In 211 days, on Jan. 1, 2012, Congress won’t let us buy traditional 100-watt light bulbs anymore. The reason is to save energy, because incandescents burn more electricity than newer bulbs. But President Obama wants a million electric cars on the road by 2015, which will use more electricity than we save from light bulbs. Go figure.
Traditional incandescent light bulbs are being phased out over two years. The demise of the 100-watt bulb will come first, followed by 75-watt bulbs in January 2013, and 60- and 40-watt bulbs in January 2014.
President George W. Bush signed the light bulb ban — the brainchild of Reps. Jane Harman, D-Calif., and Fred Upton, R-Mich, — into law in 2007 as part of the Energy Independence and Security Act.
Upton is now chairman of the House Energy and Commerce Committee. While lobbying among Republicans for the position following their November 2010 election victory, he promised to seek repeal of the ban.
“We have heard the grass roots loud and clear, and will have a hearing early next Congress,” he said last December. “The last thing we wanted to do was infringe upon personal liberties — and this has been a good lesson that Congress does not always know best.”
Rep. Joe Barton, R-Texas, proposed a bill to save incandescent light bulbs in January. Barton’s measure has 62 co-sponsors, including 61 Republicans and one Democrat. A companion bill with 28 backers in the Senate is sponsored by Sen. Michael Enzi, R-Wyo.
The bills have not yet been considered in committee.
Charlotte Baker, Upton’s press secretary, said the committee will convene a hearing on lighting efficiency standards in June, but she would not say whether Barton’s bill will be included.
Without traditional light bulbs, Americans will choose among compact fluorescent bulbs, halogens and light-emitting diodes. Conventional 100-watt bulbs cost around 58 cents, compared with $2 for a CFL and $8.50 for a halogen.

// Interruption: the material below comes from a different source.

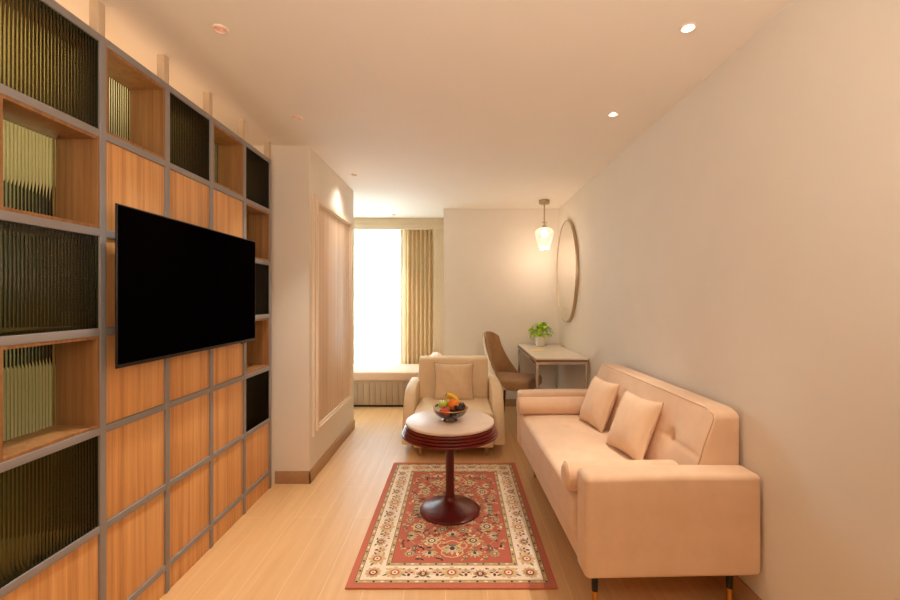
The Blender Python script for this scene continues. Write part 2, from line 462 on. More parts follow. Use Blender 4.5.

Consumers complain that the light cast by CFLs has a yellow or blue tint, that it flickers and causes headaches, that the bulbs hum, and that they take at least five minutes to reach full brightness.
In addition, CFLs contain mercury, and the Energy Department has promulgated complex rules for their disposal.
Those instructions include leaving a room for 15 minutes and turning off forced air heating and cooling. Broken CFLs shouldn’t be swept up with brooms or vacuum cleaners, but scooped up using stiff paper and placed in canning jars or sealed plastic bags. Afterward, the last fragments should be collected with sticky tape or wet wipes.
This isn’t something people want to do when they break bulbs. They just want to sweep them up, throw them in the trash and get on with their day.
When CFLs stop working, they cannot be placed in the garbage, according to the Environmental Protection Agency. They must be turned in at special recycling centers.
Whereas incandescent bulbs are made in America in plants such as Osram Sylvania’s Kentucky facility, Philips, Osram Sylvania and General Electric have always made the vast majority of CFLs in China. Twisting the glass into a CFL’s spiral shape is highly labor-intensive.
One American plant capable of producing CFLs, Neptun, opened in Lake Bluff, Ill., with funding from the stimulus program, but that is the exception rather than the rule. Additional CFL plants are unlikely to open in America because of high labor costs.
Consumers should be free to choose the light bulbs they prefer. If Congress believes consumers should conserve energy, it can impose a tax on certain light bulb models, or on electricity in general.
Americans start to lose incandescent bulbs in 211 days. If Congress were enlightened, it would repeal this dim law.
Examiner Columnist Diana Furchtgott-Roth, former chief economist at the U.S. Department of Labor, is a senior fellow at the Hudson Institute.